Short answer: The Kolmogorov axioms are just mathematical. They have nothing inherently to do with the real world. P(A|B)=P(A∩B)/P(B) is the definition of P(A|B). There is a compelling argument that the beliefs of a rational agent should obey the Kolmogorov axioms, with P(A|B) corresponding to the degree of belief in A when B is known.

Long answer: I have a sequence of posts coming up.

Comment author: Wei_Dai 28 July 2011 09:06:23PM 0 points [-]

There is a compelling argument that the beliefs of a rational agent should obey the Kolmogorov axioms, with P(A|B) corresponding to the degree of belief in A when B is known.

Are you thinking of this one, or something else?

Comment author: Oscar_Cunningham 29 July 2011 07:10:25AM 1 point [-]

I was thinking of the Dutch book argument others have mentioned. But I think you may have misunderstood my point.The original poster has summed up what I wanted to say better than I could:

If I have a set of axioms, and I derive theorems from them, then anything that these axioms are true about, all the theorems are also true about. For example, suppose we took Euclid's first four postulates and derived a bunch of theorems from them. These postulates are true if you use them to describe figures on a plane, so the theorems are also true about those figures. This also works if it's on a sphere. It's not that a "point" means a spot on a plane, or two opposite spots on a sphere, it's just that the reasoning for abstract points applies to physical models.
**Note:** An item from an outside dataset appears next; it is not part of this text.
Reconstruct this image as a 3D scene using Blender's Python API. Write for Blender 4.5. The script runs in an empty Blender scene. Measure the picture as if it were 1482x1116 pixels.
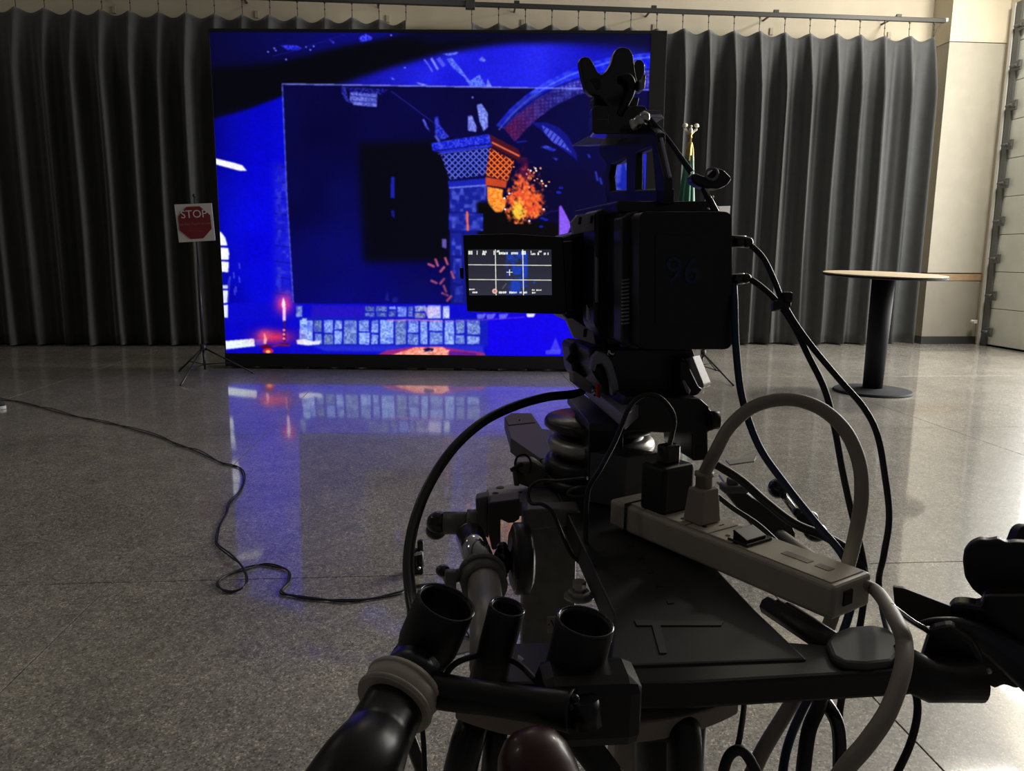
import bpy, bmesh, math, random
import numpy as np
from mathutils import Vector, Matrix
random.seed(7); np.random.seed(7)
scene = bpy.context.scene
COL = scene.collection
PI = math.pi

# ------------------------------------------------------------------ camera
F_PX, PITCH, ROLL, YAW, EYE = 1121.187, .1652988, .00836072, .0826408, Vector((0, 0, 1.2))
_f = Vector((math.sin(YAW)*math.cos(PITCH), math.cos(YAW)*math.cos(PITCH), -math.sin(PITCH)))
_r0 = Vector((math.cos(YAW), -math.sin(YAW), 0)); _u0 = _r0.cross(_f)
CR = _r0*math.cos(ROLL) + _u0*math.sin(ROLL)
CU = _u0*math.cos(ROLL) - _r0*math.sin(ROLL)
CF = _f
cd = bpy.data.cameras.new('camera'); cam = bpy.data.objects.new('camera', cd); COL.objects.link(cam)
cd.sensor_fit = 'HORIZONTAL'; cd.sensor_width = 36; cd.lens = 36*F_PX/1482
cd.clip_start = .02; cd.clip_end = 100
M = Matrix((CR, CU, -CF)).transposed().to_4x4(); M.translation = EYE
cam.matrix_world = M
scene.camera = cam

# ------------------------------------------------------------------ world, exposure, lights
w = bpy.data.worlds.new('world'); scene.world = w; w.use_nodes = True
w.node_tree.nodes['Background'].inputs[0].default_value = (.9, .9, 1, 1)
w.node_tree.nodes['Background'].inputs[1].default_value = .012
scene.view_settings.view_transform = 'Standard'; scene.view_settings.look = 'None'
scene.view_settings.gamma = 1; scene.view_settings.exposure = 0
scene.view_settings.use_curve_mapping = False
scene.cycles.max_bounces = 6; scene.cycles.diffuse_bounces = 3; scene.cycles.glossy_bounces = 4
scene.cycles.caustics_reflective = False; scene.cycles.caustics_refractive = False
scene.cycles.use_denoising = True
try: scene.cycles.sample_clamp_indirect = 4
except Exception: pass

def area(name, loc, target, sx, sy, power, col, spread=PI):
    l = bpy.data.lights.new(name, 'AREA'); l.shape = 'RECTANGLE'; l.size = sx; l.size_y = sy
    l.energy = power; l.color = col; l.spread = spread
    o = bpy.data.objects.new(name, l); COL.objects.link(o); o.location = loc
    d = Vector(target)-Vector(loc); o.rotation_euler = d.to_track_quat('-Z', 'Y').to_euler()
    return o
WARM = (1, .90, .74)
FILL_LAMPS = [ # x, y, z, power: weak fill lamps added out of view (housings are built with the room)
    ((-.6, 8.6, 5.55), 16), ((-6.0, 8.6, 5.55), 13),
    ((-5.4, 2.2, 5.55), 13)]
for (lx, ly, lz), pw in FILL_LAMPS:
    area('fill_lamp', (lx, ly, lz-.03), (lx, ly, 0), 1.1, .5, pw, WARM)
area('high_bay_lamp', (6.9, 8.2, 5.56), (6.8, 8.2, 0), 1.0, 1.0, 260, (1, .94, .82))
# daylight through the glazed bays of the overhead door in the right wall (they begin just past the frame's right edge)
area('door_daylight', (7.50, 7.15, 2.55), (0, 7.15, 2.45), 4.1, 3.9, 570, (1, .98, .94))

# ------------------------------------------------------------------ helpers
def ray(x, y): return (CF + CR*((x-741)/F_PX) - CU*((y-558)/F_PX))
def P(x, y, d): return EYE + ray(x, y)*d
def onz(x, y, z=0.): r = ray(x, y); return EYE + r*((z-EYE.z)/r.z)
def ony(x, y, Y): r = ray(x, y); return EYE + r*((Y-EYE.y)/r.y)
def onp(x, y, p0, n):
    r = ray(x, y); return EYE + r*((p0-EYE).dot(n)/r.dot(n))
def px(v):
    q = Vector(v)-EYE; z = q.dot(CF); return 741+F_PX*q.dot(CR)/z, 558-F_PX*q.dot(CU)/z

MATS = {}
def mat(name, col, rough=.5, metal=0., emit=None, noise=None, coat=0., coat_rough=.1, spec=.5, bump=None, attr=None, sheen=0):
    if name in MATS: return MATS[name]
    m = bpy.data.materials.new(name); m.use_nodes = True; nt = m.node_tree
    b = nt.nodes['Principled BSDF']
    b.inputs['Base Color'].default_value = (*col, 1); b.inputs['Roughness'].default_value = rough
    b.inputs['Metallic'].default_value = metal; b.inputs['Specular IOR Level'].default_value = spec
    b.inputs['Coat Weight'].default_value = coat; b.inputs['Coat Roughness'].default_value = coat_rough
    if sheen: b.inputs['Sheen Weight'].default_value = sheen
    if noise or bump:
        tc = nt.nodes.new('ShaderNodeTexCoord')
        n = nt.nodes.new('ShaderNodeTexNoise'); sc, amt = noise or (bump[0], 0)
        n.inputs['Scale'].default_value = sc; n.inputs['Detail'].default_value = 5
        nt.links.new(tc.outputs['Object'], n.inputs['Vector'])
        if amt:
            mr = nt.nodes.new('ShaderNodeMapRange'); mr.inputs[1].default_value = .3; mr.inputs[2].default_value = .7
            mr.inputs[3].default_value = 1-amt; mr.inputs[4].default_value = 1+amt
            nt.links.new(n.outputs['Fac'], mr.inputs[0])
            vm = nt.nodes.new('ShaderNodeVectorMath'); vm.operation = 'SCALE'; vm.inputs[0].default_value = col
            nt.links.new(mr.outputs[0], vm.inputs['Scale']); nt.links.new(vm.outputs[0], b.inputs['Base Color'])
        if bump:
            n2 = nt.nodes.new('ShaderNodeTexNoise'); n2.inputs['Scale'].default_value = bump[0]
            nt.links.new(tc.outputs['Object'], n2.inputs['Vector'])
            bp = nt.nodes.new('ShaderNodeBump'); bp.inputs['Strength'].default_value = bump[1]; bp.inputs['Distance'].default_value = .002
            nt.links.new(n2.outputs['Fac'], bp.inputs['Height']); nt.links.new(bp.outputs[0], b.inputs['Normal'])
    if emit:
        b.inputs['Emission Color'].default_value = (*emit[0], 1); b.inputs['Emission Strength'].default_value = emit[1]
    MATS[name] = m; return m

def screen_mat(name, strength):
    m = bpy.data.materials.new(name); m.use_nodes = True; nt = m.node_tree
    b = nt.nodes['Principled BSDF']; b.inputs['Base Color'].default_value = (.004, .004, .005, 1); b.inputs['Roughness'].default_value = .6
    b.inputs['Specular IOR Level'].default_value = .15
    a = nt.nodes.new('ShaderNodeAttribute'); a.attribute_name = 'picture'
    nt.links.new(a.outputs['Color'], b.inputs['Emission Color']); b.inputs['Emission Strength'].default_value = strength
    return m

ORG = {}
def link(o, parent=None): COL.objects.link(o); o.parent = parent; return o
def thing(name, label, cat, loc, group=None):
    o = bpy.data.objects.new(name, None); o.empty_display_size = .1; link(o); o.location = loc
    o['label'] = label; o['category'] = cat
    if group: o['group'] = group
    ORG[o.name] = Vector(loc); return o
def tag(o, label, cat, group=None):
    o['label'] = label; o['category'] = cat
    if group: o['group'] = group
    return o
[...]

Statistics isn't just those axioms. You might be able to find something else that those axioms apply to. If you do, every statistical theorem will also apply. It still wouldn't be statistics. Statistics is a specific application. P(A|B) represents something in this application. P(A|B) always equals P(A∩B)/P(B). We can find this out the same way we figured out that P(∅) always equals zero. It's just that the latter is more obvious than the former, and we may be able to derive the former from something else equally obvious.

I agree with the first paragraph but the second seems confused. We want to show that P(A|B) defined as P(A∩B)/P(B) tells us how much weight to assign A given B. DanielLC seems to be looking for an a priori mathematical proof of this, but this is futile. We're trying to show that there is a correspondence between the laws of probability and something in the real world (the optimal beliefs of agents) , so we have to mention properties of the real world in our arguments.